また、開発された手法の一部はJ-PARCリニアックのRF制御にも採用され、MLFの稼働率向上に寄与している。
以上のように、候補者らの研究は独自の発想に基づいており、その手法と結果は国際的な論文誌で論文発表がされているほか、特許出願もなされている。また、すでに加速器学会賞を受賞するなど、評価も高い。すなわち、西川賞にふさわしい研究であると判断された。
諏訪賞受賞者: J-PARCセンター加速器ディビジョン
代表 小関 忠(J-PARCセンター副センター長)
長谷川 和男(量子科学技術研究開発機構核融合炉材料研究開発部次長)
金正 倫計( J-PARCセンター 加速器ディビジョン ディビジョン長)
研究題目:「J-PARC 3GeVシンクロトロンにおける 1 MWビーム加速」
選考理由:
J-PARCセンター加速器ディビジョンは、J-PARC 3GeVシンクロトロン(RCS)のビーム出力を1MWで36時間運転することに成功した。

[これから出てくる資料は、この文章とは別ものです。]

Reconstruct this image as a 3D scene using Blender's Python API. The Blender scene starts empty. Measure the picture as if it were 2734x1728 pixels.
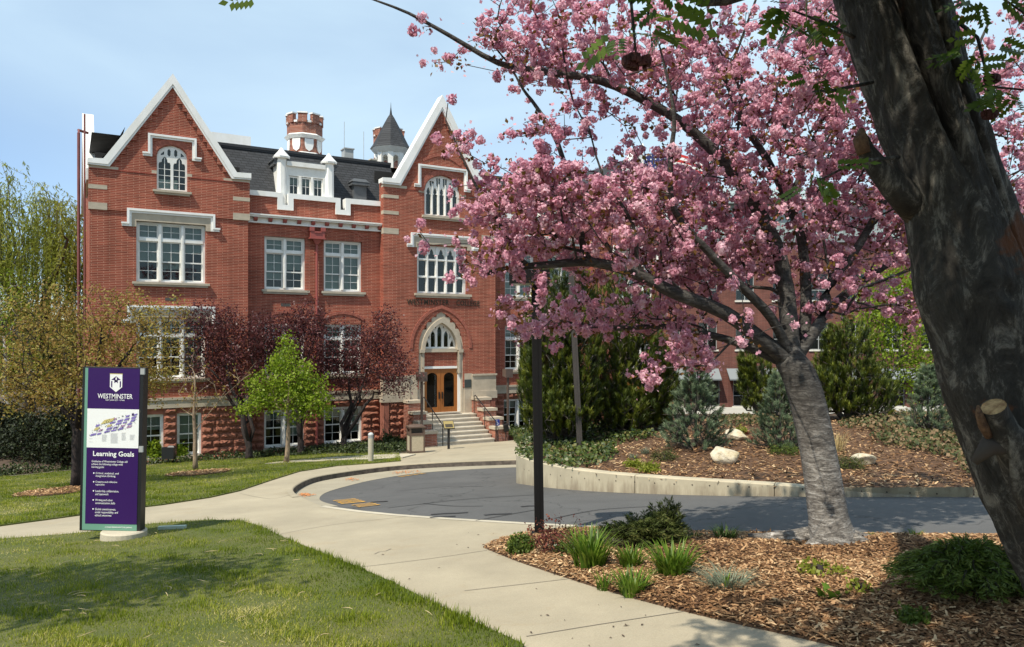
import bpy, bmesh, math, random
import numpy as np
from mathutils import Vector, Matrix
from mathutils.geometry import delaunay_2d_cdt

scene = bpy.context.scene
COL = scene.collection
RNG = np.random.default_rng(7)
random.seed(7)

# ------------------------------------------------------------------ camera, sky, sun, exposure
ZE = 5.05                      # eye height above the college's base
FP, CX, HY = 2050.0, 1367.0, 905.0   # focal length, centre column and horizon row measured on the photograph (pixels)
cam_d = bpy.data.cameras.new('camera')
cam = bpy.data.objects.new('camera', cam_d); COL.objects.link(cam)
cam.location = (0, 0, ZE); cam.rotation_euler = (math.pi/2, 0, 0)
cam_d.sensor_width = 36; cam_d.lens = 36*FP/2734; cam_d.shift_y = 41/2734
cam_d.clip_start = 0.05; cam_d.clip_end = 3000
scene.camera = cam

SUN = Vector((-0.98, -1.32, 2.55)).normalized()      # direction towards the sun
sun_el = math.asin(SUN.z); sun_rot = math.atan2(SUN.x, SUN.y)
sl = bpy.data.lights.new('sun', 'SUN'); sl.energy = 5.0; sl.angle = math.radians(0.53); sl.color = (1.0, 0.925, 0.80)
so = bpy.data.objects.new('sun', sl); COL.objects.link(so)
so.rotation_euler = (-SUN).to_track_quat('-Z', 'Y').to_euler()

world = bpy.data.worlds.new('World'); scene.world = world; world.use_nodes = True
wn = world.node_tree; wn.nodes.clear()
def N(nt, t, **kw):
    n = nt.nodes.new(t)
    for k, v in kw.items():
        if k == 'inp':
            for i, x in v.items(): n.inputs[i].default_value = x
        else: setattr(n, k, v)
    return n
L = lambda nt, a, b: nt.links.new(a, b)
sky = N(wn, 'ShaderNodeTexSky', sky_type='NISHITA', sun_disc=False, sun_elevation=sun_el, sun_rotation=sun_rot,
        altitude=1300, air_density=1.0, dust_density=0.15, ozone_density=1.6)
tc = N(wn, 'ShaderNodeTexCoord')
mp = N(wn, 'ShaderNodeMapping', inp={'Scale': (.8, 1.2, 2.6), 'Rotation': (0.12, 0.2, 0.5)})
L(wn, tc.outputs['Generated'], mp.inputs[0])
cn = N(wn, 'ShaderNodeTexNoise', inp={'Scale': 1.3, 'Detail': 6.0, 'Roughness': 0.5, 'Distortion': 0.4})
L(wn, mp.outputs[0], cn.inputs['Vector'])
cr = N(wn, 'ShaderNodeMapRange', inp={1: 0.34, 2: 0.66, 3: 0.36, 4: 1.05})
L(wn, cn.outputs['Fac'], cr.inputs[0])
mx = N(wn, 'ShaderNodeMix', data_type='RGBA')
sx = N(wn, 'ShaderNodeSeparateXYZ'); L(wn, tc.outputs['Generated'], sx.inputs[0])
gz_ = N(wn, 'ShaderNodeMath', operation='MULTIPLY_ADD', inp={1: 2.0}); L(wn, sx.outputs[2], gz_.inputs[0]); L(wn, sx.outputs[0], gz_.inputs[2])
gm = N(wn, 'ShaderNodeMapRange', inp={1: -.25, 2: .16, 3: .10, 4: 1.0}); L(wn, gz_.outputs[0], gm.inputs[0])      # the veil thins out to clear blue in the west
cm = N(wn, 'ShaderNodeMath', operation='MULTIPLY'); L(wn, cr.outputs[0], cm.inputs[0]); L(wn, gm.outputs[0], cm.inputs[1])
L(wn, cm.outputs[0], mx.inputs[0]); L(wn, sky.outputs[0], mx.inputs[6])
mx.inputs[7].default_value = (3.85, 5.05, 5.95, 1)          # thin cirrus, as bright as the Nishita sky's units
bg = N(wn, 'ShaderNodeBackground', inp={'Strength': 0.15})
wo = N(wn, 'ShaderNodeOutputWorld')
L(wn, mx.outputs[2], bg.inputs[0]); L(wn, bg.outputs[0], wo.inputs[0])

vs = scene.view_settings
vs.view_transform = 'Standard'; vs.look = 'None'; vs.gamma = 1.0; vs.exposure = 0.26; vs.use_curve_mapping = False
scene.cycles.max_bounces = 6; scene.cycles.transparent_max_bounces = 12
scene.cycles.use_denoising = True

# ------------------------------------------------------------------ facade and ground frames
FC, FS, FD = .865, .502, 33.97          # facade direction (cos, sin) and its distance from the eye
BROT = math.atan2(FS, FC)
BM = Matrix.Translation((-FS*FD, FC*FD, 0)) @ Matrix.Rotation(BROT, 4, 'Z')   # building local (u, w into the house, z) to world
def bw(u, w, z=0): return BM @ Vector((u, w, z))
GA, GK = 1.75, 3.3/33.97                # the ground falls away from the viewer towards the college
def gz(x, y):
    return max(ZE - GA - GK*(-FS*x + FC*y), 0.0)
def px_ground(px, py, off=0.0):
    """the point of the sloping ground seen at a measured position of the photograph"""
    t = (px-CX)/FP; v = (py-HY)/FP
    n = (FC - FS*t)
    Y = (GA-off)/(v - n*GK) if v - n*GK > 1e-4 else 1e9
    if n*Y > FD or Y < 0: Y = (ZE-off)/v
    return Vector((t*Y, Y, ZE - v*Y))
def px_at(px, py, Y):
    return Vector(((px-CX)/FP*Y, Y, ZE-(py-HY)/FP*Y))
def px_fac(px, w, Z=None):
    """world x, y on the vertical plane w metres behind the facade at image column px"""
    t = (px-CX)/FP; Y = (FD+w)/(FC-FS*t)
    return Vector((t*Y, Y, 0))

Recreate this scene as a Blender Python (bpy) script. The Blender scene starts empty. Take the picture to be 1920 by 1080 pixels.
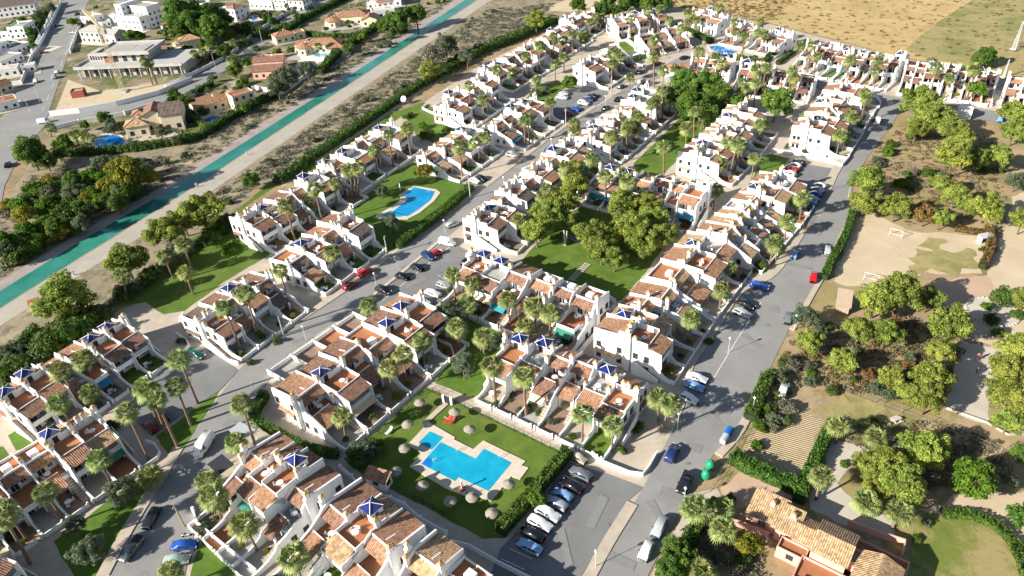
import bpy, math, random
from mathutils import Vector, Matrix
S = bpy.context.scene
C = S.collection
rnd = random.Random(11)

# ------------------------------------------------------------------ camera
FPX, PITCH, ROLL, HCAM = 1370.0, math.radians(35.2), math.radians(-4.1), 105.0
_fw = Vector((0, math.cos(PITCH), -math.sin(PITCH)))
_rt = Vector((1, 0, 0)); _up = _rt.cross(_fw)
RT = math.cos(ROLL) * _rt + math.sin(ROLL) * _up
UP = -math.sin(ROLL) * _rt + math.cos(ROLL) * _up
cd = bpy.data.cameras.new('camera'); cam = bpy.data.objects.new('camera', cd); C.objects.link(cam)
cd.sensor_width = 36; cd.lens = FPX / 1920 * 36; cd.clip_end = 6000; cd.clip_start = 1
M = Matrix((RT, UP, -_fw)).transposed().to_4x4(); M.translation = (0, 0, HCAM)
cam.matrix_world = M; S.camera = cam

# ------------------------------------------------------------------ sky, sun, exposure
SUN_AZ, SUN_EL = math.radians(204.5), math.radians(25)
w = bpy.data.worlds.new('World'); S.world = w; w.use_nodes = True
nt = w.node_tree; nt.nodes.clear()
sky = nt.nodes.new('ShaderNodeTexSky'); sky.sky_type = 'NISHITA'; sky.sun_disc = False
sky.sun_elevation = SUN_EL; sky.sun_rotation = math.pi / 2 - SUN_AZ
bg = nt.nodes.new('ShaderNodeBackground'); bg.inputs[1].default_value = 0.058
wo = nt.nodes.new('ShaderNodeOutputWorld')
nt.links.new(sky.outputs[0], bg.inputs[0]); nt.links.new(bg.outputs[0], wo.inputs[0])
ld = bpy.data.lights.new('sun', 'SUN'); ld.energy = 5.0; ld.angle = math.radians(0.5); ld.color = (1.0, 0.95, 0.86)
lo = bpy.data.objects.new('sun', ld); C.objects.link(lo)
sv = Vector((math.cos(SUN_AZ) * math.cos(SUN_EL), math.sin(SUN_AZ) * math.cos(SUN_EL), math.sin(SUN_EL)))
lo.rotation_euler = (-sv).to_track_quat('-Z', 'Y').to_euler(); lo.location = sv * 500
S.view_settings.view_transform = 'Standard'; S.view_settings.look = 'None'
S.view_settings.exposure = 1.15; S.view_settings.gamma = 1.0
S.cycles.max_bounces = 5; S.cycles.diffuse_bounces = 3; S.cycles.glossy_bounces = 2; S.cycles.transmission_bounces = 3
S.cycles.transparent_max_bounces = 4
S.cycles.use_denoising = True

# ------------------------------------------------------------------ survey: a picture point to a point on the ground (metres)
def g(px, py, z=0.0):
    d = RT * ((px - 960) / FPX) - UP * ((py - 540) / FPX) + _fw
    t = (z - HCAM) / d.z
    return Vector((d.x * t, d.y * t, z))
def to_px(p):
    d = Vector(p) - Vector((0, 0, HCAM)); q = d.dot(_fw)
    return 960 + FPX * d.dot(RT) / q, 540 - FPX * d.dot(UP) / q
def height_between(base, top):
    b = g(*base); lo_, hi_ = 0.0, 40.0
    for _ in range(30):
        m = (lo_ + hi_) / 2
        if to_px((b.x, b.y, m))[1] > top[1]: lo_ = m
        else: hi_ = m
    return lo_

# ------------------------------------------------------------------ tags and objects
def tag(o, label=None, cat=None, group=None, kind=None):
    if label: o['label'] = label
    if cat: o['category'] = cat
    if group: o['group'] = group
    if kind: o['kind'] = kind
    return o
def empty(name, loc, rz=0.0):
    o = bpy.data.objects.new(name, None); C.objects.link(o); o.location = loc; o.rotation_euler = (0, 0, rz)
    o.empty_display_size = 0.5
    return o
def link(name, me, parent=None, loc=None, rz=None, scale=None):
    o = bpy.data.objects.new(name, me); C.objects.link(o)
    if parent is not None: o.parent = parent
    if loc is not None: o.location = loc
    if rz is not None: o.rotation_euler = (0, 0, rz)
    if scale is not None: o.scale = scale
    return o
KIDS = {}
def copy_tree(o, parent=None):
    c = o.copy(); C.objects.link(c); c.parent = parent
    for ch in list(o.children): copy_tree(ch, c)
    return c

class MB:
    def __init__(s): s.v = []; s.f = []; s.m = []; s.uv = []
    def face(s, pts, mi=0, uv=None):
        n = len(s.v); s.v.extend([tuple(p) for p in pts]); s.f.append(tuple(range(n, n + len(pts)))); s.m.append(mi)
        s.uv.append(uv or [(0, 0)] * len(pts)); return s
    def box(s, x0, x1, y0, y1, z0, z1, mi=0, top=None):
        p = [(x0, y0, z0), (x1, y0, z0), (x1, y1, z0), (x0, y1, z0), (x0, y0, z1), (x1, y0, z1), (x1, y1, z1), (x0, y1, z1)]
        for k, q in enumerate(((0, 3, 2, 1), (4, 5, 6, 7), (0, 1, 5, 4), (1, 2, 6, 5), (2, 3, 7, 6), (3, 0, 4, 7))):
            s.face([p[i] for i in q], top if (k == 1 and top is not None) else mi)
        return s
    def slab(s, a, b, c, d, th, mi=0):
        # a roof plane a-b (eave) to d-c (ridge), with thickness and metric uv
        a, b, c, d = map(Vector, (a, b, c, d)); n = (b - a).cross(d - a).normalized() * th
        W = (b - a).length; L = (d - a).length; o_ = rnd.uniform(0, 40)
        s.face([a, b, c, d], mi, [(o_, o_), (o_ + W, o_), (o_ + W, o_ + L), (o_, o_ + L)])
        e = [q - n for q in (a, b, c, d)]
        s.face([e[3], e[2], e[1], e[0]], mi)
        q = [a, b, c, d]
        for i in range(4): s.face([q[i], e[i], e[(i + 1) % 4], q[(i + 1) % 4]], mi)
        return s
    def prism_x(s, poly, x0, x1, mi=0):
        # polygon in (y, z), thick along x
        n = len(poly)
        s.face([(x0, y, z) for y, z in reversed(poly)], mi); s.face([(x1, y, z) for y, z in poly], mi)
        for i in range(n):
            a, b = poly[i], poly[(i + 1) % n]
            s.face([(x0, a[0], a[1]), (x0, b[0], b[1]), (x1, b[0], b[1]), (x1, a[0], a[1])], mi)
        return s
    def prism_z(s, poly, z0, z1, mi=0, top=None):
        n = len(poly)
        s.face([(x, y, z1) for x, y in poly], mi if top is None else top); s.face([(x, y, z0) for x, y in reversed(poly)], mi)
        for i in range(n):
            a, b = poly[i], poly[(i + 1) % n]
            s.face([(a[0], a[1], z0), (b[0], b[1], z0), (b[0], b[1], z1), (a[0], a[1], z1)], mi)
        return s
    def tube(s, pts, rs, n=8, mi=0, cap=True):
        rings = []
        for i, p in enumerate(pts):
            p = Vector(p); a = Vector(pts[max(i - 1, 0)]); b = Vector(pts[min(i + 1, len(pts) - 1)]); t = (b - a).normalized()
            x = t.orthogonal().normalized() if abs(t.z) < .9 else Vector((1, 0, 0)); x = (x - t * x.dot(t)).normalized(); y = t.cross(x)
            k = len(s.v); s.v.extend([tuple(p + (x * math.cos(2 * math.pi * j / n) + y * math.sin(2 * math.pi * j / n)) * rs[i]) for j in range(n)])
            rings.append(k)
        for i in range(len(rings) - 1):
            for j in range(n):
                s.f.append((rings[i] + j, rings[i] + (j + 1) % n, rings[i + 1] + (j + 1) % n, rings[i + 1] + j)); s.m.append(mi); s.uv.append([(0, 0)] * 4)
        if cap:
            s.f.append(tuple(rings[-1] + j for j in range(n))); s.m.append(mi); s.uv.append([(0, 0)] * n)
        return s
    def mesh(s, name, mats, smooth=False, uv=False):
        me = bpy.data.meshes.new(name); me.from_pydata(s.v, [], s.f); 
        for m in (mats if isinstance(mats, (list, tuple)) else [mats]): me.materials.append(m)
        if max(s.m, default=0): me.polygons.foreach_set('material_index', s.m)
        if uv:
            l = me.uv_layers.new(name='uv'); l.data.foreach_set('uv', [c for f in s.uv for q in f for c in q])
        if smooth: me.polygons.foreach_set('use_smooth', [True] * len(s.f))
        return me
    def build(s, name, mats, parent=None, smooth=False, uv=False, **k):
        return link(name, s.mesh(name, mats, smooth, uv), parent, **k)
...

この成果は、イオン源やRFQの開発などによる電流の増加、LINACの新たな空洞の開発による400MeVへの加速とそれに伴うビームロスの低減、RCSの精密なシミュレーションに基づく「ペイント入射」による空間電荷効果の低減、フィードフォワードの手法を用いたビームローディング補償、正確なパルスを作るビーム入射用パルス電源の開発など、加速器全体の様々な新たな開発と改良に依るものである。
これらの成果は国際会議の報告だけではなく、Physical Review Accelerators and Beamsのfull paperにもまとめられている。
RCSのビーム出力が1MWを越えることは、Hyper Kamiokandeの実験に必要な条件の一つである。
したがって、この成果を出したJ-PARCセンター加速器ディビジョンは、「加速器科学の発展上、長期にわたる貢献など特に顕著な業績があった」という諏訪賞の条件を十分に満たす。